Ma non finisce qui. “Chi con l’Ici lo scorso anno pagava 3.340,00 Euro – aggiunge Francesco La Francesca, segretario provinciale di Confartigianato imprese di Trapani – adesso non spenderà meno di 5.122,00 Euro, e questo se i vari Comuni del Trapanese decidessero di adottare le aliquote Imu nazionali senza applicare alcun aumento” -.

Una realtà che rischia di assumere toni drammatici nell’area del trapanese, dove sono molte le micro imprese che continuano a lavorare nella cosiddetta casa-bottega.

“Ci sono imprenditori che si sono costruiti il laboratorio negli anni ’60 – riprende Orazio Bilardo – cioè quando il mercato tirava e, quindi, i locali gli servivano per tenerci il materiale e le macchine. Adesso sono rimasti senza dipendenti e lavorano da soli, di conseguenza, a giugno rischiano di dover chiudere perché non hanno i soldi per pagarsi l’Imu sul laboratorio che, magari, utilizzano per un terzo della superficie. Insomma, chiediamo soltanto di pagare il giusto e non oltre le nostre possibilità. Con le banche che non fanno più credito e le tasse che sono alle stelle, l’Imu rischia di essere l’ultima goccia che fa traboccare il vaso” – conclude il presidente provinciale della Confartigianato Imprese di Trapani -.

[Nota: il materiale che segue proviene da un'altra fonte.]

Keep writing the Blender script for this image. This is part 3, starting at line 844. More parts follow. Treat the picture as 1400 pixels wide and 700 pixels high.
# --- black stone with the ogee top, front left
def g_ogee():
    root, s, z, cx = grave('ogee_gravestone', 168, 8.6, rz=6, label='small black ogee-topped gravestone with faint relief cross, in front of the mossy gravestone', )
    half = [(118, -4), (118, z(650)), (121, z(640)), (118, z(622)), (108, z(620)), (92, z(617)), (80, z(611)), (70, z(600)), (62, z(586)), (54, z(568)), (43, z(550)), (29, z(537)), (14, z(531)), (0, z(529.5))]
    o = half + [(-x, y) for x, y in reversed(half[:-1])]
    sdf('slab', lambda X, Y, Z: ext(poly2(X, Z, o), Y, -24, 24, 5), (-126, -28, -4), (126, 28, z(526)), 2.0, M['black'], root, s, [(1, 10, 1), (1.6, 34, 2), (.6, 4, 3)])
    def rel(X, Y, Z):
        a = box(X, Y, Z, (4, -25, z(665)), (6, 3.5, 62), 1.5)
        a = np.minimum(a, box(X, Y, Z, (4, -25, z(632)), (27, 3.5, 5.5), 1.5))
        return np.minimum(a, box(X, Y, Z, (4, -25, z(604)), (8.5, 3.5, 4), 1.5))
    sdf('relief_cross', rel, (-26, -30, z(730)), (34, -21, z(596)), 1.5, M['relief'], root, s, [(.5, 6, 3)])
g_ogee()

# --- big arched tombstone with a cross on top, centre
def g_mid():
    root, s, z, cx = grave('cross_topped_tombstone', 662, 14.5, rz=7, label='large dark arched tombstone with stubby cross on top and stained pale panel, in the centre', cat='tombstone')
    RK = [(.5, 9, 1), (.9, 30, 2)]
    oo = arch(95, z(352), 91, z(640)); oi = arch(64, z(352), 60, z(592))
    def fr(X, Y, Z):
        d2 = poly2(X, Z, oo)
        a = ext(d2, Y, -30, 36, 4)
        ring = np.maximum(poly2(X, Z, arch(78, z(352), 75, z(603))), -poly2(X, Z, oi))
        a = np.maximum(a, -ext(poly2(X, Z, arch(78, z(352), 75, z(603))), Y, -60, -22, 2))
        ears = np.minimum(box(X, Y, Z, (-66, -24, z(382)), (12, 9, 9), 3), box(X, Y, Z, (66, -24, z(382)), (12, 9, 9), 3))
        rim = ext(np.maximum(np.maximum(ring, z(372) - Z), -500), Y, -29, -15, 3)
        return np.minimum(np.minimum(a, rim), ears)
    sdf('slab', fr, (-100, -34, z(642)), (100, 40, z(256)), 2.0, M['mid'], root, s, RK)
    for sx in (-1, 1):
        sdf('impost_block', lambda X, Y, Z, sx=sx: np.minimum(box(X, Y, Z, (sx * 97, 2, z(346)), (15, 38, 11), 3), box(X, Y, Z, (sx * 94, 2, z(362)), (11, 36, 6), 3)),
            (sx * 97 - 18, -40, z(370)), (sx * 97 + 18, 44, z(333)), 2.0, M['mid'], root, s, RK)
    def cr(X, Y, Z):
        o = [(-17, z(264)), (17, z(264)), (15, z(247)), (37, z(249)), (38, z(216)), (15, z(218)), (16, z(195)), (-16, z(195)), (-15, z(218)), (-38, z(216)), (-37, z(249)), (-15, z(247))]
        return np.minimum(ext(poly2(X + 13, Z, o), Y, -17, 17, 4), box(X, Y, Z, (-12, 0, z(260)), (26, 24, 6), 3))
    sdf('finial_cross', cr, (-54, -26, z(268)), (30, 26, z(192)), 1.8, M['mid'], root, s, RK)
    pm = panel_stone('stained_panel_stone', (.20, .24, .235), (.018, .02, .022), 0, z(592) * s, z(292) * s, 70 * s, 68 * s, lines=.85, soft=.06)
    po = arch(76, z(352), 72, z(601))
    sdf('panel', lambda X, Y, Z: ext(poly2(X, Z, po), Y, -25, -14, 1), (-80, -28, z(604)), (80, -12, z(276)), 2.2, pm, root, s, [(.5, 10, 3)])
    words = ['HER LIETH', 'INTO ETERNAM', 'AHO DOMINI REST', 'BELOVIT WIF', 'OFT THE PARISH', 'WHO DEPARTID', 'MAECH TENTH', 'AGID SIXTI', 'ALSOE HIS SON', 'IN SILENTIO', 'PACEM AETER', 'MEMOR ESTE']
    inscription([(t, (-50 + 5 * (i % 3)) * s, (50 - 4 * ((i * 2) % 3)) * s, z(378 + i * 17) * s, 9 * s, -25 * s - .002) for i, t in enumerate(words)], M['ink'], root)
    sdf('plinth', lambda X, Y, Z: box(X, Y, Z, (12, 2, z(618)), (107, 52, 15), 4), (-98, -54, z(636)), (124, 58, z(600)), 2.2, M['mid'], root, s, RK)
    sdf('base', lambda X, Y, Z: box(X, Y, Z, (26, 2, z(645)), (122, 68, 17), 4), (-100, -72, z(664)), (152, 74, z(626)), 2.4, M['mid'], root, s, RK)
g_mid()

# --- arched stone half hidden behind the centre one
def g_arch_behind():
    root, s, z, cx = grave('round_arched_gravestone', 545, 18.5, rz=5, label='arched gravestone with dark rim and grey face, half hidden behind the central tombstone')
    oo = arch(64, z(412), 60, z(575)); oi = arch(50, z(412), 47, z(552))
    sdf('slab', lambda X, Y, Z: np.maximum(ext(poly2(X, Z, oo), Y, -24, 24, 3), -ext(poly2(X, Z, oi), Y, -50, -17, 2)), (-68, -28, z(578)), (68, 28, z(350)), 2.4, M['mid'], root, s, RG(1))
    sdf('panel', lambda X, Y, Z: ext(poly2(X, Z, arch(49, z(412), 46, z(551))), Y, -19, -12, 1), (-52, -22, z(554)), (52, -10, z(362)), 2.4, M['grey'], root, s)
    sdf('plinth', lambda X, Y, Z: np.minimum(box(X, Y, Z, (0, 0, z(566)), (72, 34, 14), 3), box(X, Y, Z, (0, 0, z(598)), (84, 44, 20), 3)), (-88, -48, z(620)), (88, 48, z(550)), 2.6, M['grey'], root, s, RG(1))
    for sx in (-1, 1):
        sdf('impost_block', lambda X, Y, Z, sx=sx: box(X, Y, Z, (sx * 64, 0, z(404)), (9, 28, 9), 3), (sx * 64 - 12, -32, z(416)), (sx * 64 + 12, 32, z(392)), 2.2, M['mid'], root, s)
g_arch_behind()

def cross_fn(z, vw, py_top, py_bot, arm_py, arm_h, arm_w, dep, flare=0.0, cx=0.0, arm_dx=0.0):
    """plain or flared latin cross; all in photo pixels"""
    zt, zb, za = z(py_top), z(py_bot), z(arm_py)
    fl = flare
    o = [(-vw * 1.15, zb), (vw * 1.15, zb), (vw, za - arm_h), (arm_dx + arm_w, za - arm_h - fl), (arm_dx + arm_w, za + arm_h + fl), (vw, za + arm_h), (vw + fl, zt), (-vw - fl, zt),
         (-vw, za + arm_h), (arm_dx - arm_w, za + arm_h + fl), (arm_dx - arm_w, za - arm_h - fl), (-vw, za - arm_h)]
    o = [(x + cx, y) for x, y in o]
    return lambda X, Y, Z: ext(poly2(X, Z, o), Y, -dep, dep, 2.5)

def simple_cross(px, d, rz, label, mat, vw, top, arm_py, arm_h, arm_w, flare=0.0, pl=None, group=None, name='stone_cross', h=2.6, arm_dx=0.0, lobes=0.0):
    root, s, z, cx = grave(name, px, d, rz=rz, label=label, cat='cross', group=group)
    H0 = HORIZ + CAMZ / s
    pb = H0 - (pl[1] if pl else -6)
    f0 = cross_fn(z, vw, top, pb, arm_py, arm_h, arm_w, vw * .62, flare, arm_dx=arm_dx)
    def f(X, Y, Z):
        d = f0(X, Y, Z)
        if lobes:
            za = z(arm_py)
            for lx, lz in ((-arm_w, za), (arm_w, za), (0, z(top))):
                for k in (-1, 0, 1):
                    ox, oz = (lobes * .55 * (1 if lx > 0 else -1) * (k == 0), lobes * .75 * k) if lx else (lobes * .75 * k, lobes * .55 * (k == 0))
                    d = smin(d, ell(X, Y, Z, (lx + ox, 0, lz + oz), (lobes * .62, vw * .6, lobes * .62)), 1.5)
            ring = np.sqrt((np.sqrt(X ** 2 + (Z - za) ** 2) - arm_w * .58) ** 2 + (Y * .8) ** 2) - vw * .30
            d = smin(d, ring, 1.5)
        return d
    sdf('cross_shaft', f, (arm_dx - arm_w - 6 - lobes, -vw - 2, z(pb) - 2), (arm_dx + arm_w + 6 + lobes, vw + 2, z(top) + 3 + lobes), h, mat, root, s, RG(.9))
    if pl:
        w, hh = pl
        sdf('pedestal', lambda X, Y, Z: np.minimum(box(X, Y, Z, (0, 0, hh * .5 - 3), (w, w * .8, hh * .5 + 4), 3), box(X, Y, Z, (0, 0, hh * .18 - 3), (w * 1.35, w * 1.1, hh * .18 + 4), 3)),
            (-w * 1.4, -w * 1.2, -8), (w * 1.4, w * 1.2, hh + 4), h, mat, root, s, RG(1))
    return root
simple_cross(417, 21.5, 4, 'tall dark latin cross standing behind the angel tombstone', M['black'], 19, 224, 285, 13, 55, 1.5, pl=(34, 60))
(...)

E, comunque, hanno proprio ragione gli artigiani a lamentarsi. E non solo loro. Il decreto ‘Salva Italia’ reintroduce l’imposizione sulla prima casa al 4 per mille e fissa il resto al 7,6 per mille. Quello che cambia è la base imponibile. Prima l’aliquota si calcolava sulla rendita catastale rivalutata del 5% e moltiplicata per un fattore diverso a seconda dell’immobile. La cosa sconcertante è che, adesso, tutti quei moltiplicatori sono aumentati. Per gli appartamenti passano a 160, mentre prima era 100, per i laboratori a 140, anche questo, prima della manovra era 100, 80, invece per gli uffici, quando il precedente era 50, poi 60 per i capannoni, da 50 e, infine, 55 per i negozi.